··· DATASET CONTENT ···
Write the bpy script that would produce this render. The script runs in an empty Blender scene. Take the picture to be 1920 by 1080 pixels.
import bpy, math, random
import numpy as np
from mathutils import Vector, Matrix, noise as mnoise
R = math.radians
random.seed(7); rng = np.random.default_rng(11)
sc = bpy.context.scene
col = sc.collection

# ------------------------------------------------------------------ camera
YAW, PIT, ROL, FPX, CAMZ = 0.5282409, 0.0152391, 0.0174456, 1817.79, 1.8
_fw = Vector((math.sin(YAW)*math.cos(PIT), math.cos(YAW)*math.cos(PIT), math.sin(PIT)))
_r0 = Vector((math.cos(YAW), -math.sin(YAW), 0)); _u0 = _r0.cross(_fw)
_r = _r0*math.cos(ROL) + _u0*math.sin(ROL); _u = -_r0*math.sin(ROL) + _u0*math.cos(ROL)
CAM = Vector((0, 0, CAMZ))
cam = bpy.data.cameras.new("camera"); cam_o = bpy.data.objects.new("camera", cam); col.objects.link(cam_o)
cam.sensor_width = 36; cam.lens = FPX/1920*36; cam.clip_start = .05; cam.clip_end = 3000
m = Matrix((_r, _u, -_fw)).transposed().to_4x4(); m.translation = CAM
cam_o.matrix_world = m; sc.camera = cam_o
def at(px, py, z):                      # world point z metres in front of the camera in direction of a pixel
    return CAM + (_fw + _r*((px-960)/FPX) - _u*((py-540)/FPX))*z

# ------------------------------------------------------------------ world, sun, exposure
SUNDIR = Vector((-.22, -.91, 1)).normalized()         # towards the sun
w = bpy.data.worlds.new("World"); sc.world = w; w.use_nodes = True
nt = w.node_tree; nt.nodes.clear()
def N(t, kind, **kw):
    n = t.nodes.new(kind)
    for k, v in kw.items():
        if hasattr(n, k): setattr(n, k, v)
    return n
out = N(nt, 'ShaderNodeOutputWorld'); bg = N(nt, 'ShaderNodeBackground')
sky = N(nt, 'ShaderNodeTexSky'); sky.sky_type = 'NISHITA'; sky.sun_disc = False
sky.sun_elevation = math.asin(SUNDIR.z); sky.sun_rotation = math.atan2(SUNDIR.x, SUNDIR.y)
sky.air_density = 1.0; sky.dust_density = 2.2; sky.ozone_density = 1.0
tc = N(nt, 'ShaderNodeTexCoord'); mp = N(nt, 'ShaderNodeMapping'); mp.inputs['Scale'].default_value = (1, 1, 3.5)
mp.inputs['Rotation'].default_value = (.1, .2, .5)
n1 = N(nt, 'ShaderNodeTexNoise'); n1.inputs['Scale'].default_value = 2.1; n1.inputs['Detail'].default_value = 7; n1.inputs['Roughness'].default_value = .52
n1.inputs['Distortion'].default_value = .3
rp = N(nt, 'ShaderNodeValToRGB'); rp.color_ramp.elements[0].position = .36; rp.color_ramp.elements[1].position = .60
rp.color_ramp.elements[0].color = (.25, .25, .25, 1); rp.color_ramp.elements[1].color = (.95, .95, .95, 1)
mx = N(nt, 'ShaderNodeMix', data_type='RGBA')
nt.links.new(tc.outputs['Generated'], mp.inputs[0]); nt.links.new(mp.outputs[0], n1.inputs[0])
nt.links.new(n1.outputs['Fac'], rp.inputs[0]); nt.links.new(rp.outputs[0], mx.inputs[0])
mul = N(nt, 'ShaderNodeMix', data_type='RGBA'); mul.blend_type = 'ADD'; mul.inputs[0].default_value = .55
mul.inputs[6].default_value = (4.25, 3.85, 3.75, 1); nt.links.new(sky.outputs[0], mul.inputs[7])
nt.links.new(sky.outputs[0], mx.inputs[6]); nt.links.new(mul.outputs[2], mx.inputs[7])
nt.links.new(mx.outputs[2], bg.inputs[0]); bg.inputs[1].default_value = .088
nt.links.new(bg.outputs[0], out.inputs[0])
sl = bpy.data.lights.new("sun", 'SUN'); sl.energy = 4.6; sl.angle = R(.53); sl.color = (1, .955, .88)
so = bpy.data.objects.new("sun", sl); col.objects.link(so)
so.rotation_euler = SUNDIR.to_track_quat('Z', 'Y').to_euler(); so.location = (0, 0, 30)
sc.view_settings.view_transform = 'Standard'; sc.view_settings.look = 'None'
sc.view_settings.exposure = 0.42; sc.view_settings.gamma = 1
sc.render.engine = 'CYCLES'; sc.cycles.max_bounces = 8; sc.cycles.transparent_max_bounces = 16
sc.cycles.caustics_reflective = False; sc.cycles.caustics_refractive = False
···
DIRECTIVE: Return the listing above in full, character for character.

REPLY TO THE EXERCISE:
Write the bpy script that would produce this render. The script runs in an empty Blender scene. Take the picture to be 1920 by 1080 pixels.
import bpy, math, random
import numpy as np
from mathutils import Vector, Matrix, noise as mnoise
R = math.radians
random.seed(7); rng = np.random.default_rng(11)
sc = bpy.context.scene
col = sc.collection

# ------------------------------------------------------------------ camera
YAW, PIT, ROL, FPX, CAMZ = 0.5282409, 0.0152391, 0.0174456, 1817.79, 1.8
_fw = Vector((math.sin(YAW)*math.cos(PIT), math.cos(YAW)*math.cos(PIT), math.sin(PIT)))
_r0 = Vector((math.cos(YAW), -math.sin(YAW), 0)); _u0 = _r0.cross(_fw)
_r = _r0*math.cos(ROL) + _u0*math.sin(ROL); _u = -_r0*math.sin(ROL) + _u0*math.cos(ROL)
CAM = Vector((0, 0, CAMZ))
cam = bpy.data.cameras.new("camera"); cam_o = bpy.data.objects.new("camera", cam); col.objects.link(cam_o)
cam.sensor_width = 36; cam.lens = FPX/1920*36; cam.clip_start = .05; cam.clip_end = 3000
m = Matrix((_r, _u, -_fw)).transposed().to_4x4(); m.translation = CAM
cam_o.matrix_world = m; sc.camera = cam_o
def at(px, py, z):                      # world point z metres in front of the camera in direction of a pixel
    return CAM + (_fw + _r*((px-960)/FPX) - _u*((py-540)/FPX))*z

# ------------------------------------------------------------------ world, sun, exposure
SUNDIR = Vector((-.22, -.91, 1)).normalized()         # towards the sun
w = bpy.data.worlds.new("World"); sc.world = w; w.use_nodes = True
nt = w.node_tree; nt.nodes.clear()
def N(t, kind, **kw):
    n = t.nodes.new(kind)
    for k, v in kw.items():
        if hasattr(n, k): setattr(n, k, v)
    return n
out = N(nt, 'ShaderNodeOutputWorld'); bg = N(nt, 'ShaderNodeBackground')
sky = N(nt, 'ShaderNodeTexSky'); sky.sky_type = 'NISHITA'; sky.sun_disc = False
sky.sun_elevation = math.asin(SUNDIR.z); sky.sun_rotation = math.atan2(SUNDIR.x, SUNDIR.y)
sky.air_density = 1.0; sky.dust_density = 2.2; sky.ozone_density = 1.0
tc = N(nt, 'ShaderNodeTexCoord'); mp = N(nt, 'ShaderNodeMapping'); mp.inputs['Scale'].default_value = (1, 1, 3.5)
mp.inputs['Rotation'].default_value = (.1, .2, .5)
n1 = N(nt, 'ShaderNodeTexNoise'); n1.inputs['Scale'].default_value = 2.1; n1.inputs['Detail'].default_value = 7; n1.inputs['Roughness'].default_value = .52
n1.inputs['Distortion'].default_value = .3
rp = N(nt, 'ShaderNodeValToRGB'); rp.color_ramp.elements[0].position = .36; rp.color_ramp.elements[1].position = .60
rp.color_ramp.elements[0].color = (.25, .25, .25, 1); rp.color_ramp.elements[1].color = (.95, .95, .95, 1)
mx = N(nt, 'ShaderNodeMix', data_type='RGBA')
nt.links.new(tc.outputs['Generated'], mp.inputs[0]); nt.links.new(mp.outputs[0], n1.inputs[0])
nt.links.new(n1.outputs['Fac'], rp.inputs[0]); nt.links.new(rp.outputs[0], mx.inputs[0])
mul = N(nt, 'ShaderNodeMix', data_type='RGBA'); mul.blend_type = 'ADD'; mul.inputs[0].default_value = .55
mul.inputs[6].default_value = (4.25, 3.85, 3.75, 1); nt.links.new(sky.outputs[0], mul.inputs[7])
nt.links.new(sky.outputs[0], mx.inputs[6]); nt.links.new(mul.outputs[2], mx.inputs[7])
nt.links.new(mx.outputs[2], bg.inputs[0]); bg.inputs[1].default_value = .088
nt.links.new(bg.outputs[0], out.inputs[0])
sl = bpy.data.lights.new("sun", 'SUN'); sl.energy = 4.6; sl.angle = R(.53); sl.color = (1, .955, .88)
so = bpy.data.objects.new("sun", sl); col.objects.link(so)
so.rotation_euler = SUNDIR.to_track_quat('Z', 'Y').to_euler(); so.location = (0, 0, 30)
sc.view_settings.view_transform = 'Standard'; sc.view_settings.look = 'None'
sc.view_settings.exposure = 0.42; sc.view_settings.gamma = 1
sc.render.engine = 'CYCLES'; sc.cycles.max_bounces = 8; sc.cycles.transparent_max_bounces = 16
sc.cycles.caustics_reflective = False; sc.cycles.caustics_refractive = False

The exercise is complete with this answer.